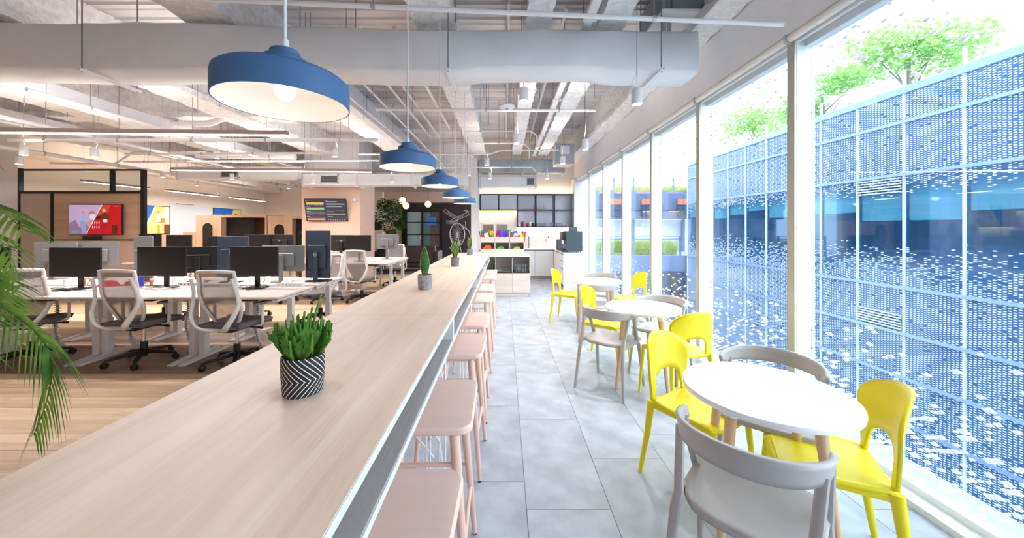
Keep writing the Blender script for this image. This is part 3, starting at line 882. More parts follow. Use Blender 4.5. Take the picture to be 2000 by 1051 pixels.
# ================================================================ GREY ARM-RAIL CHAIRS
t = thing('grey_chair', '', 'chair')
def gseat(u, v):
    s_ = u * 2 - 1; hw = .225 - .045 * (1 - v) ** 2
    y = -.20 + .42 * v - .05 * (s_ ** 4) * (v - .5) * 1.2
    if v < .2: y += .04 * (s_ ** 4) * (.2 - v) * 5
    return Vector((s_ * hw, y, .452 - .014 * (1 - s_ * s_) * math.sin(math.pi * min(1, v * 1.05))))
b = MB(); b.grid(gseat, 12, 12); b.build('seat', M_GREY, t, solid=0.026, smooth=60)
railp = []
for k in range(29):
    a = R(-100 + 200 * k / 28)
    x = .237 * math.sin(a); y = -.232 * math.cos(a)
    if abs(x) > .2 and y > -.06: pass
    railp.append((x, y + .0))
b = MB()
def rail_fn(u, v):
    i = u * 28; k = min(27, int(i)); f = i - k
    x = railp[k][0] * (1 - f) + railp[k + 1][0] * f; y = railp[k][1] * (1 - f) + railp[k + 1][1] * f
    c = abs(u * 2 - 1)
    h = .088 - .045 * c ** 2.2; zt = .765 - .035 * c ** 1.8
    n = Vector((x, y, 0)).normalized()
    p = Vector((x, y, zt - h * v)) + n * (.010 * (0.5 - v))
    return p
b.grid(rail_fn, 28, 4); b.build('back_rail', M_GREY, t, solid=0.019, smooth=70)
for s_ in (-1, 1):
    b = MB(); b.tube([(s_ * .235, -.235, 0), (s_ * .205, -.18, .43), (s_ * .2, -.155, .47), (s_ * .218, -.085, .70)], [(.013, .012), (.020, .015), (.019, .013), (.018, .011)], 8); b.build('leg', M_GREY, t)
    b = MB(); b.tube([(s_ * .235, .235, 0), (s_ * .215, .165, .40), (s_ * .218, .11, .455), (s_ * .229, -.005, .70)], [(.013, .012), (.020, .015), (.020, .014), (.017, .011)], 8); b.build('leg', M_GREY, t)
    b = MB(); b.bar((s_ * .207, -.17, .437), (s_ * .216, .15, .437), .022, .03); b.build('side_rail', M_GREY, t, bevel=.006)
used = []
GC = [(.93, 1.365, .70, .71, 'warm grey plastic armchair nearest the camera, turned to the nearest table'), (1.50, 2.02, -.66, -.75, 'warm grey plastic armchair on the far side of the nearest table'),
      (.995, 3.39, .66, .75, 'warm grey plastic armchair on the aisle side of the middle table'), (1.63, 3.74, -.70, -.71, 'warm grey plastic armchair on the window side of the middle table'),
      (1.24, 4.86, .15, .99, 'warm grey plastic armchair in front of the far table'), (1.53, 5.72, -.35, -.94, 'warm grey plastic armchair behind the far table')]
for (x, y, fx, fy, lab) in GC: place(t, used, (x, y, 0), face_dir(fx, fy), lab, 'grey plastic armchairs')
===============
• AIM OF THE EXERCISE
Make an exact copy of the data above, pictures excluded.

• RESPONSE TO THIS TASK
Keep writing the Blender script for this image. This is part 3, starting at line 882. More parts follow. Use Blender 4.5. Take the picture to be 2000 by 1051 pixels.
# ================================================================ GREY ARM-RAIL CHAIRS
t = thing('grey_chair', '', 'chair')
def gseat(u, v):
    s_ = u * 2 - 1; hw = .225 - .045 * (1 - v) ** 2
    y = -.20 + .42 * v - .05 * (s_ ** 4) * (v - .5) * 1.2
    if v < .2: y += .04 * (s_ ** 4) * (.2 - v) * 5
    return Vector((s_ * hw, y, .452 - .014 * (1 - s_ * s_) * math.sin(math.pi * min(1, v * 1.05))))
b = MB(); b.grid(gseat, 12, 12); b.build('seat', M_GREY, t, solid=0.026, smooth=60)
railp = []
for k in range(29):
    a = R(-100 + 200 * k / 28)
    x = .237 * math.sin(a); y = -.232 * math.cos(a)
    if abs(x) > .2 and y > -.06: pass
    railp.append((x, y + .0))
b = MB()
def rail_fn(u, v):
    i = u * 28; k = min(27, int(i)); f = i - k
    x = railp[k][0] * (1 - f) + railp[k + 1][0] * f; y = railp[k][1] * (1 - f) + railp[k + 1][1] * f
    c = abs(u * 2 - 1)
    h = .088 - .045 * c ** 2.2; zt = .765 - .035 * c ** 1.8
    n = Vector((x, y, 0)).normalized()
    p = Vector((x, y, zt - h * v)) + n * (.010 * (0.5 - v))
    return p
b.grid(rail_fn, 28, 4); b.build('back_rail', M_GREY, t, solid=0.019, smooth=70)
for s_ in (-1, 1):
    b = MB(); b.tube([(s_ * .235, -.235, 0), (s_ * .205, -.18, .43), (s_ * .2, -.155, .47), (s_ * .218, -.085, .70)], [(.013, .012), (.020, .015), (.019, .013), (.018, .011)], 8); b.build('leg', M_GREY, t)
    b = MB(); b.tube([(s_ * .235, .235, 0), (s_ * .215, .165, .40), (s_ * .218, .11, .455), (s_ * .229, -.005, .70)], [(.013, .012), (.020, .015), (.020, .014), (.017, .011)], 8); b.build('leg', M_GREY, t)
    b = MB(); b.bar((s_ * .207, -.17, .437), (s_ * .216, .15, .437), .022, .03); b.build('side_rail', M_GREY, t, bevel=.006)
used = []
GC = [(.93, 1.365, .70, .71, 'warm grey plastic armchair nearest the camera, turned to the nearest table'), (1.50, 2.02, -.66, -.75, 'warm grey plastic armchair on the far side of the nearest table'),
      (.995, 3.39, .66, .75, 'warm grey plastic armchair on the aisle side of the middle table'), (1.63, 3.74, -.70, -.71, 'warm grey plastic armchair on the window side of the middle table'),
      (1.24, 4.86, .15, .99, 'warm grey plastic armchair in front of the far table'), (1.53, 5.72, -.35, -.94, 'warm grey plastic armchair behind the far table')]
for (x, y, fx, fy, lab) in GC: place(t, used, (x, y, 0), face_dir(fx, fy), lab, 'grey plastic armchairs')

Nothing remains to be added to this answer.